Derry Tourist Attractions

 

Derry City Walls
Although Derry’s famous murals compete for your attention, the best way to begin your travels around the city is with a walk along the 1.5 kilometre historic city walls encircling the old city. Until the mid-1990s, barricades and barbed wire blocked the way, but these have disappeared in a city optimistic about the peace process.
Initially known as Doire, the Tudors tried to conquer the troublesome town for decades. In 1600 they achieved limited success and developed a small settlement in the area. Daire was given city status, the anglicised name of Derry and established as an English trading colony.
Eight years later Sir Cahir O’Doherty led a fiery attack on the colony.
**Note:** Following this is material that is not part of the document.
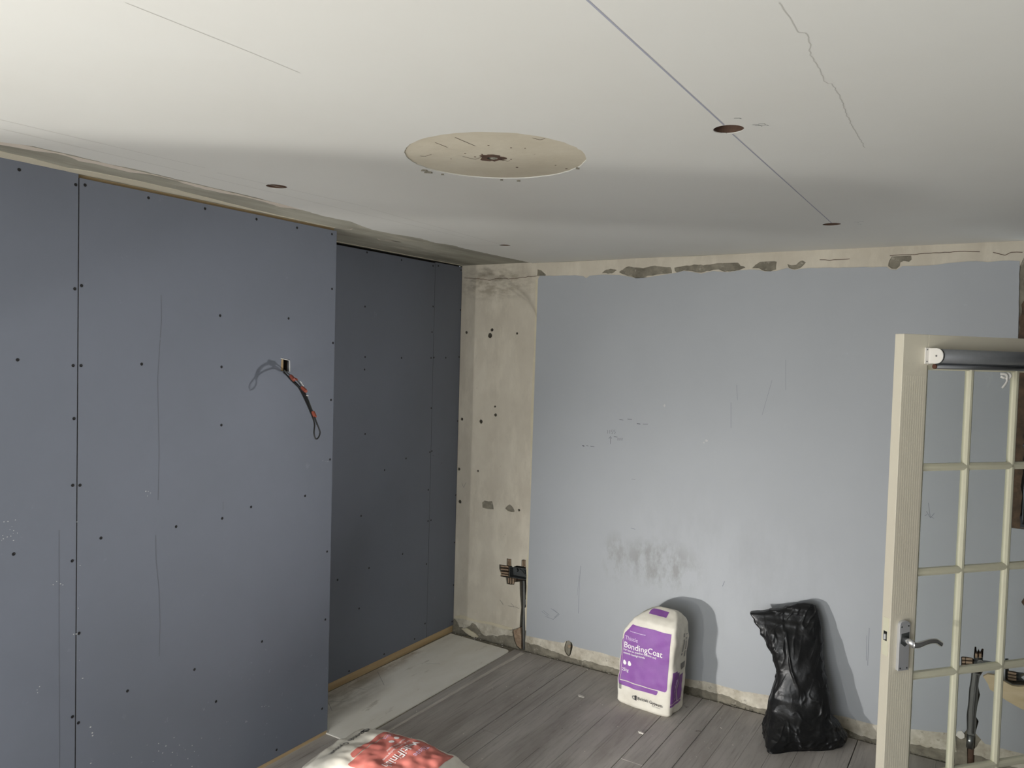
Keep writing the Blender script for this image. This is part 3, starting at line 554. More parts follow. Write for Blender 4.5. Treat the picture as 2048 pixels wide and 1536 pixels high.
# pencil marks on the paint
mb = MB()
def pm(L, wd=0.0022): ribbon(mb, pxb(L), wd, back, 0.0089)
pm([(1166, 891), (1170, 892)], .005); pm([(1174, 891), (1178, 892)]); pm([(1182, 892), (1190, 893)])
pm([(1222, 875), (1222, 888)], .0018); pm([(1219, 877), (1222, 873), (1225, 877)], .0018); pm([(1229, 873), (1236, 874)])
for x in (1217, 1221): pm([(x, 860), (x, 867)], .0016)
for x in (1225, 1230): pm([(x+2, 860), (x-1, 860), (x-1, 863), (x+2, 864), (x+1, 867), (x-1, 867)], .0014)
for x in (1237, 1241, 1245): pm([(x, 876), (x-1, 880), (x+1, 880), (x+1, 876), (x, 876)], .0012)
pm([(1275, 847), (1282, 848)], .003); pm([(1287, 848), (1297, 848)], .002); pm([(1240, 839), (1248, 840)], .002); pm([(1256, 838), (1265, 839)], .0022)
pm([(1264, 963-800+800-5), (1272, 959)], .001)
mb.build('pencil_scribble', 'pencil_dark', wb, fixn=False)
mb = MB()
pm([(1163, 1131), (1160, 1165), (1158, 1226)], .0022); pm([(1160, 1140), (1156, 1190)], .0012)
pm([(1463, 805), (1463, 856)], .0018); pm([(1474, 770), (1476, 800)], .0015); pm([(1545, 760), (1525, 830)], .0012); pm([(1572, 720), (1572, 780)], .0012)
for L in ([(1085, 1222), (1098, 1232)], [(1088, 1220), (1100, 1230)], [(1092, 1232), (1108, 1238), (1120, 1228), (1108, 1218)], [(1108, 1238), (1116, 1231)], [(1110, 1234), (1118, 1227)], [(1103, 1216), (1119, 1227)]): pm(L, .002)
pm([(1739, 1255), (1737, 1300), (1736, 1330)], .002); pm([(1734, 1270), (1733, 1320)], .0015); pm([(1450, 1162), (1446, 1172)], .003); pm([(1263, 1056), (1272, 1058)], .002)
pm([(1857, 1005), (1861, 1035)], .002); pm([(1853, 1022), (1861, 1035), (1869, 1026)], .002); pm([(1850, 1031), (1855, 1028)], .002); pm([(1862, 1033), (1868, 1036)], .002)
pm([(2008, 1000), (2013, 1005), (2018, 995)], .002); pm([(2010, 1035), (2014, 1028), (2014, 1036), (2010, 1033), (2016, 1034)], .002)
mb.build('pencil_lines', 'pencil_blue', wb, fixn=False)
mb = MB()
for L in ([(1023, 1205), (1030, 1213), (1018, 1211)], [(1001, 1199), (1008, 1209)], [(1032, 1213), (1040, 1217)], [(925, 965), (929, 975), (933, 965)]): pm([(x, y) for x, y in L], .0016)
mb.build('pencil_scribble', 'ink_grey', wb, fixn=False)
mb = MB()
for (x, y, r) in ((1414, 881, 2.2), (1330, 811, 1.8), (1409, 885, 1.2)):
    c = pxb([(x, y)])[0]; mb.plate([circ(c[0], c[1], r*.0034, 8, .002, x)], back, 0.0085, 0.0092)
mb.build('white_marks', 'white_mark', wb, fixn=False)

def socket(cx, cz, name_label, s=1, third=False):
    e = empty('back_box', (cx, 0.0, cz), name_label, 'electrical box')
    return e
e1 = socket(0.505, 0.49, 'open black double back box set in the cream plaster beside the alcove')
P = lambda L: zb(980, 1090, 6.982, L)
bx = P([(270,300), (520,330), (525,490), (275,445)])
MB().plate([bx], back, -0.046, -0.040).build('box_back', 'black_metal', e1)
for i in range(4):
    a, b = Vector(bx[i]), Vector(bx[(i+1) % 4]); t = (b-a).normalized(); n_ = Vector((-t.y, t.x))*-0.003
    MB().plate([[tuple(a), tuple(b), tuple(b+n_), tuple(a+n_)]], back, -0.044, 0.004).build('box_side', 'black_metal', e1)
for c in ((340, 370), (450, 400)):
    p = P([c])[0]; MB().tube([(p[0], 0.036, p[1]), (p[0], 0.018, p[1]+.004)], 0.011, 12).build('knockout', 'black_metal', e1)
for c in ((278, 362), (505, 412), (472, 300)):
    p = P([c])[0]; MB().tube([(p[0], 0.01, p[1]), (p[0], -0.006, p[1])], 0.0028, 10).build('screw_lug', 'galv', e1)
MB().tube([(P([(380,320)])[0][0], 0.02, P([(380,320)])[0][1]), (P([(430,350)])[0][0], 0.004, P([(430,350)])[0][1]), (P([(490,440)])[0][0], 0.012, P([(490,440)])[0][1])], 0.003, 8).build('cable', 'cable', e1)
def fins(parent, L, nm='plaster_fin', m='mortar'):
    for poly in L: MB().plate([poly], back, -0.03, 0.003).build(nm, m, parent)
fins(e1, [P([(150,y), (255,y+10), (260,y+30), (155,y+18)]) for y in (285, 327, 372, 405)]+[P([(252,190), (262,195), (262,285), (250,280)]), P([(275,195), (290,195), (290,290), (275,288)]), P([(455,215), (470,212), (470,300), (455,300)]), P([(484,212), (500,215), (500,310), (484,305)]),
         P([(255,460), (268,462), (268,535), (255,530)]), P([(285,460), (298,462), (298,545), (285,540)]), P([(318,465), (335,468), (335,540), (318,545)])]+[P([(530,y), (572,y+8), (572,y+20), (530,y+15)]) for y in (360, 395, 430, 468)])
c1 = empty('conduit', (0.548, 0.0, 0.0), 'dark conduit pipe in a chase running from the left back box to the floor', 'pipe')
q = P([(465,500), (470,800), (462,1100), (468,1460)])
MB().tube([(x, 0.008, max(z, 0.003)) for x, z in q], 0.0085, 12).build('pipe', 'pvc', c1, smooth=True)
q = P([(440,500), (448,800), (440,1100), (448,1455)])
MB().tube([(x-.001, 0.018, max(z, 0.003)) for x, z in q], 0.0055, 10).build('cable', 'cable', c1, smooth=True)
q = P([(498,830), (505,790), (500,760)]); MB().tube([(x, 0.0, z) for x, z in q], 0.008, 8).build('clip', 'pvc', c1)

e2 = socket(3.01, 0.49, 'dark open back box in the pale blue wall seen through the glazed door')
Q = lambda L: zb(1900, 1260, 5.568, L)
bx = Q([(262,322), (400,330), (525,375), (400,410), (262,415)])
MB().plate([bx], back, -0.046, -0.036).build('box_back', 'black_metal', e2)
MB().plate([Q([(370,332), (430,335), (525,370), (525,395), (440,400), (372,392)])], back, -0.02, 0.001).build('box_cover', 'black_metal', e2)
p = Q([(340,368)])[0]; MB().tube([(p[0], 0.04, p[1]), (p[0], 0.003, p[1])], 0.014, 14).build('knockout', 'pvc', e2)
MB().tube([(p[0], 0.004, p[1]), (p[0], -0.001, p[1])], 0.008, 12).build('knockout', 'galv', e2)
p = Q([(270,390)])[0]; MB().tube([(p[0], 0.01, p[1]), (p[0], -0.005, p[1])], 0.004, 10).build('screw_lug', 'galv', e2)
fins(e2, [Q([(132,y), (168,y+3), (168,y+28), (132,y+26)]) for y in (302, 340, 382)]+[Q([(176,y), (250,y+6), (250,y+30), (176,y+27)]) for y in (306, 344, 385)]+[Q([(280,262), (305,262), (305,310), (280,308)]), Q([(322,260), (350,262), (350,310), (322,310)])])
c2 = empty('conduit', (2.98, 0.0, 0.0), 'wide grey capping running down the pale blue wall seen through the glazed door', 'pipe')
q = Q([(285,480), (262,700), (245,900), (235,1180)])
MB().tube([(x, 0.008, z) for x, z in q], (0.020) if False else [(0.0205, 0.011)]*4, 12).build('capping', 'pvc', c2, smooth=False)
q = Q([(300,500), (278,720), (262,900), (252,1150)]); MB().tube([(x, -0.003, z) for x, z in q], 0.004, 8).build('cable', 'cable_grey', c2, smooth=True)
q = Q([(232,1170), (222,1310)]); MB().tube([(q[0][0], 0.0, q[0][1]), (q[1][0], 0.0, q[1][1])], 0.0165, 16).build('pipe_coupler', 'galv', c2, smooth=True)
q = Q([(240,1300), (232,1420), (228,1500)]); MB().tube([(x, 0.004, max(z, 0.003)) for x, z in q], 0.014, 12).build('pipe', 'joist', c2, smooth=True)
e3 = socket(3.16, 0.52, 'partly hidden back box at the right edge, above the curved timber offcut')
MB().plate([Q([(618,320), (648,320), (650,440), (700,455), (820,480), (840,600), (700,590), (618,550)])], back, -0.046, -0.03).build('box_back', 'black_metal', e3)
fins(e3, [Q([(645,y), (740,y+18), (735,y+38), (645,y+22)]) for y in (460, 495, 530)])
# white blob of filler and reddish plaster at the skirting line seen through the door
mb = MB().plate([circ(*Q([(118,1155)])[0], 0.018, 14, 0.003, 4)], back, 0.008, 0.013); o = mb.build('filler_blob', 'crumb', wb)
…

The city was almost destroyed and was left vulnerable to plantation. The following year King James I granted land to English and Scottish settlers. The plantations were supported by the London trade guilds and the city’s name was changed again to the contentious Derry.
Building then began on the city’s 2.5 metre high, three metre wide walls, the last such defensive wall built in Europe. In 1688 it became the site of a 105-day siege (the longest in British history) when a group of Apprentice Boys shut Derry’s gates to Catholic troops loyal to King James II. The city’s population swelled from 2,000 to 30,000 as local Protestants fled behind the city walls for protection. Up to one third of them died but they said they would rather eat each other than surrender.
The siege ended when supply ships broke through the barriers on the river. It had delayed Catholic forces advancing for the Battle of the Boyne and contributed to William of Orange’s victory on July 12th 1690. An annual bonfire service on August 12th commemorates the siege and some believe the skeleton on the city crest remembers the event.

Tower Museum
The restored medieval O’Doherty Tower along the city wall houses one of the best museums in Ireland and Britain. Spread over three levels, it tells the last 400 years of Derry’s history. Displays include wrecks from the Spanish Armada, tunnels and cellars from the siege and some novel attempts at explaining the Troubles in the North. It is credited as being the first museum to attempt to show the Troubles impartially. The museum is open from 10 to 5, Tuesdays to Saturdays, September to June and Mondays to Saturdays in July and August.

Roe Valley Country Park
South of Limavady, this lovely park stretches for 5 kilometres either side of the River Roe. The salmon and trout fishing in the area are an anglers delight and the park itself is scattered with industrial buildings from the flaxen works in the 17th Century. The park’s visitor’s centre offers a photographic history of local linen manufacturing and there is a small museum in the weaving shed near the main entrance. Other highlights are the scutch mill, Ulster’s first domestic hydroelectric power station developed in 1896 and the guardtowers used to protect the linen as it was bleached in the fields below. As a tribute to Derry’s reputation as a shirt and collar supplier, it continues to present the American president with twelve free shirts every year.

Plantation Towns
South Derry has several well preserved examples of the Plantation settlements begun in 1595. Just off the A6, Draperstown boasts the Plantation of Ulster Visitor Centre. But it is the wide main street and ornate Georgian houses of Moneymore that give visitors a real impression of a Plantation town layout. Still a strongly Protestant area, the town’s kerbstones are painted blue, white and red during the 12th July season. Nearby Springfield is a good example of a fortified planter’s manor.